**Task details:**
Quote the lines that run from the line containing "Write the bpy" down to the line containing "scn.camera = cam". Include both of those lines, reproduce each exactly, and omit everything else.

**Entries shown:**
★ ★ ★ ★

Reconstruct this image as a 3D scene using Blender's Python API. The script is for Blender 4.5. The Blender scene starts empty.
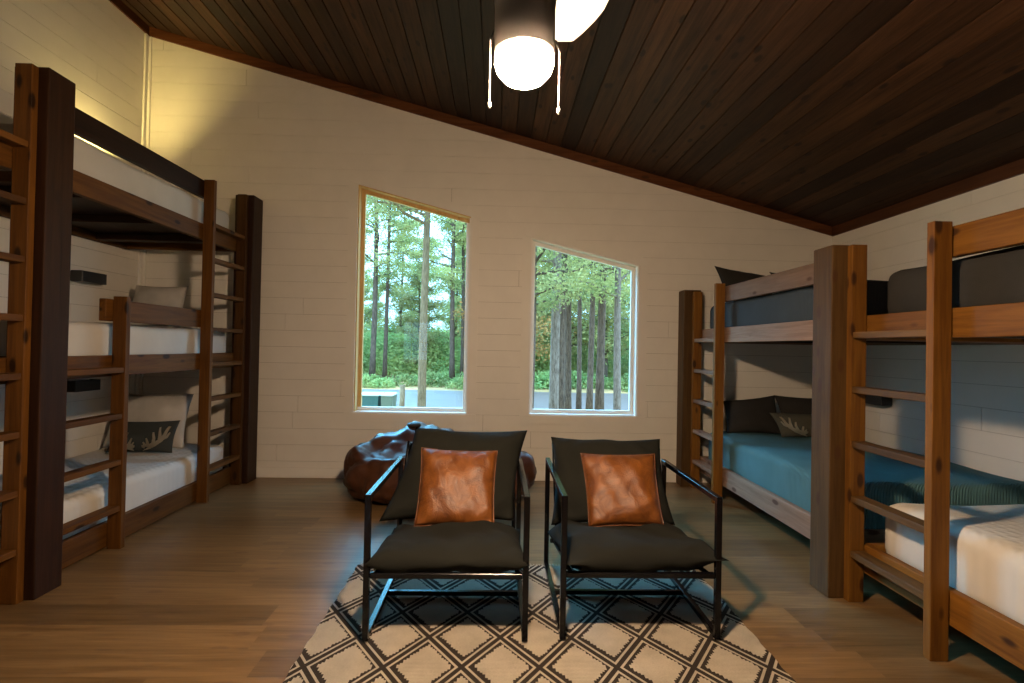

★ ★ ★ ★

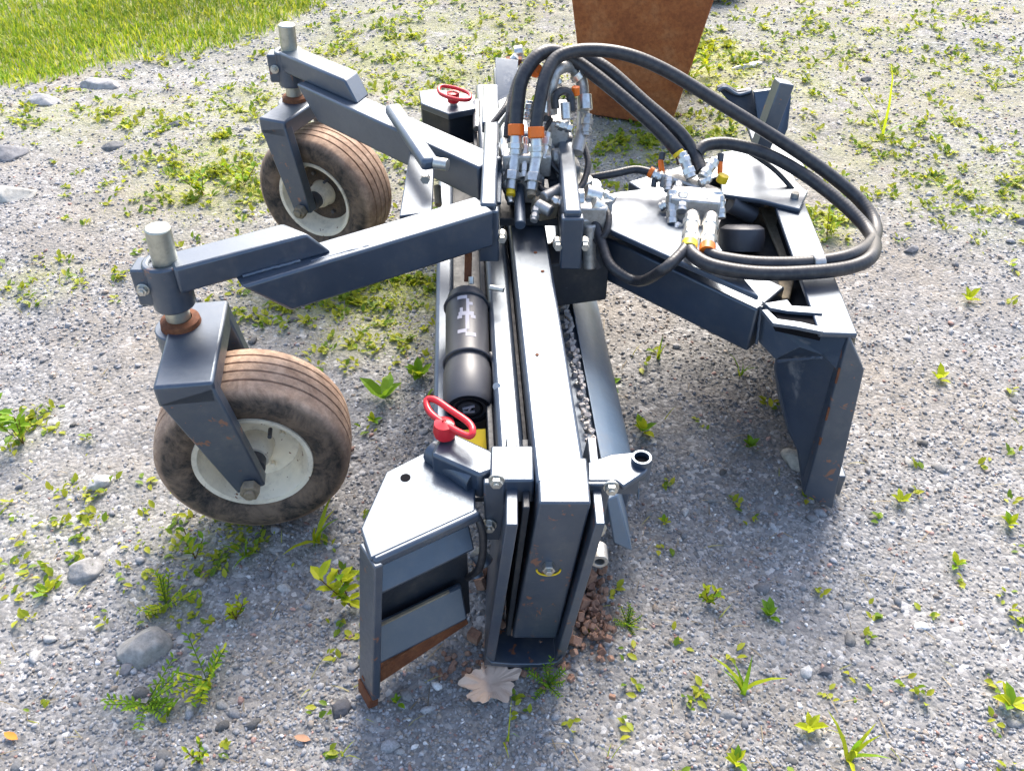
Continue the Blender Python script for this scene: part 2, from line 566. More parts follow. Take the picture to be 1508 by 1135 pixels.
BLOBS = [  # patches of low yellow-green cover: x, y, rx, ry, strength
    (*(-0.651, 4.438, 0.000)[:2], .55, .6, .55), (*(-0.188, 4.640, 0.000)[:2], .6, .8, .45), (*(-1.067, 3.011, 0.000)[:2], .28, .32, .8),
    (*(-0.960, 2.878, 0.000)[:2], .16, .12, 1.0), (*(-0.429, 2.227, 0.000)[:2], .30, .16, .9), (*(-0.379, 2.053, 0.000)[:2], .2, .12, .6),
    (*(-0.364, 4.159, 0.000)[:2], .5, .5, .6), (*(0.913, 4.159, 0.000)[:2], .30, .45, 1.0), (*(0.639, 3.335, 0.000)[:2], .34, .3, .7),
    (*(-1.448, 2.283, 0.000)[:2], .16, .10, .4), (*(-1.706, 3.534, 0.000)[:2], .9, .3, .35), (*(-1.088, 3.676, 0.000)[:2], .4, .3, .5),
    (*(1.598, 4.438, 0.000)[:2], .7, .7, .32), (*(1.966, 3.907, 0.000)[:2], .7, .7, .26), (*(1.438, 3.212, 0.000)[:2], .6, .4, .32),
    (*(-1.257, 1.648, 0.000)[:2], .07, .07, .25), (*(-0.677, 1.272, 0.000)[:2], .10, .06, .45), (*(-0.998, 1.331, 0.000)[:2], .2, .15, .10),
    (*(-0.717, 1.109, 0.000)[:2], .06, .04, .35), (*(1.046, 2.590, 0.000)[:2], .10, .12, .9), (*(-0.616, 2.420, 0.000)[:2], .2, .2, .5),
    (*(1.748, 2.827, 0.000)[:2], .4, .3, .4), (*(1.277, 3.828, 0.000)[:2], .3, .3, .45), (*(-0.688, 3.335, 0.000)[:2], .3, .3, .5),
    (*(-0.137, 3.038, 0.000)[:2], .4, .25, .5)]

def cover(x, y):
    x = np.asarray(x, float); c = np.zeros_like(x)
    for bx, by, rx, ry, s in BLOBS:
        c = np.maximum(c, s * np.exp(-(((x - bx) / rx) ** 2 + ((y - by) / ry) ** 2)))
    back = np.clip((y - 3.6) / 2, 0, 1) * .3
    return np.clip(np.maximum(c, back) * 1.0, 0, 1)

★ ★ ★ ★

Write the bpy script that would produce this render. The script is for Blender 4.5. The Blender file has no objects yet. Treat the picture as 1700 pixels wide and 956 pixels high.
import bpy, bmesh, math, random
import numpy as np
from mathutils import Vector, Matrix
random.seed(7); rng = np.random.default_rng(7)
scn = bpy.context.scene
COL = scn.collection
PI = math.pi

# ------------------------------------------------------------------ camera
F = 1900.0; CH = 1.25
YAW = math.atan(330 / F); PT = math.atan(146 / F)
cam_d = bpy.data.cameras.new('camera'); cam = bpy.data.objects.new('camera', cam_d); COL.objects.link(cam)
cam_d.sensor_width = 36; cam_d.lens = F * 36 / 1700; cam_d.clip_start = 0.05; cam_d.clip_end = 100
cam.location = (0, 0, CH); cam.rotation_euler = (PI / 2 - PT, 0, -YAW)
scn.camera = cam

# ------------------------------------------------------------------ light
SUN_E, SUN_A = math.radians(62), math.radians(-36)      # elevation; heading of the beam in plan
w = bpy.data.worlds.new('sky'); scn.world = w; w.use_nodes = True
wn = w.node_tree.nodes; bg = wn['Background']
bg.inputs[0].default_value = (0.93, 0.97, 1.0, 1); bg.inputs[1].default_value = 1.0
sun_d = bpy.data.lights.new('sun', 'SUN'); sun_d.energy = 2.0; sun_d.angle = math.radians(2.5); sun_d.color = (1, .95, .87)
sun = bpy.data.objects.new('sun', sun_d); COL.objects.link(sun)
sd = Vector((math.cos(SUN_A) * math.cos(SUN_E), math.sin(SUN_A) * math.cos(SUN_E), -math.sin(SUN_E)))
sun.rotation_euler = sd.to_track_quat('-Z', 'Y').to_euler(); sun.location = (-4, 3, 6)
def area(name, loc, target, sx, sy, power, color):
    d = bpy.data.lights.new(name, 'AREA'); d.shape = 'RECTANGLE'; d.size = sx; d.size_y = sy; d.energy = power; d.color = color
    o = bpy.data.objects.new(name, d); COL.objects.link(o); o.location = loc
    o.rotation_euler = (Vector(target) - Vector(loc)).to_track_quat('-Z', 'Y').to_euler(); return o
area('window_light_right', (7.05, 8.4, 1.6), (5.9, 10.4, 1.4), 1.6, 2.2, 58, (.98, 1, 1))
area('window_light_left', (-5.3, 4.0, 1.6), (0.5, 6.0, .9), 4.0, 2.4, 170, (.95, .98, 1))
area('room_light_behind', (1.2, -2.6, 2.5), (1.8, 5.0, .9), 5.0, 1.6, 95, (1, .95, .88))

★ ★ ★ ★

**Solved exercise:**
Write the bpy script that would produce this render. The script is for Blender 4.5. The Blender file has no objects yet. Treat the picture as 1700 pixels wide and 956 pixels high.
import bpy, bmesh, math, random
import numpy as np
from mathutils import Vector, Matrix
random.seed(7); rng = np.random.default_rng(7)
scn = bpy.context.scene
COL = scn.collection
PI = math.pi

# ------------------------------------------------------------------ camera
F = 1900.0; CH = 1.25
YAW = math.atan(330 / F); PT = math.atan(146 / F)
cam_d = bpy.data.cameras.new('camera'); cam = bpy.data.objects.new('camera', cam_d); COL.objects.link(cam)
cam_d.sensor_width = 36; cam_d.lens = F * 36 / 1700; cam_d.clip_start = 0.05; cam_d.clip_end = 100
cam.location = (0, 0, CH); cam.rotation_euler = (PI / 2 - PT, 0, -YAW)
scn.camera = cam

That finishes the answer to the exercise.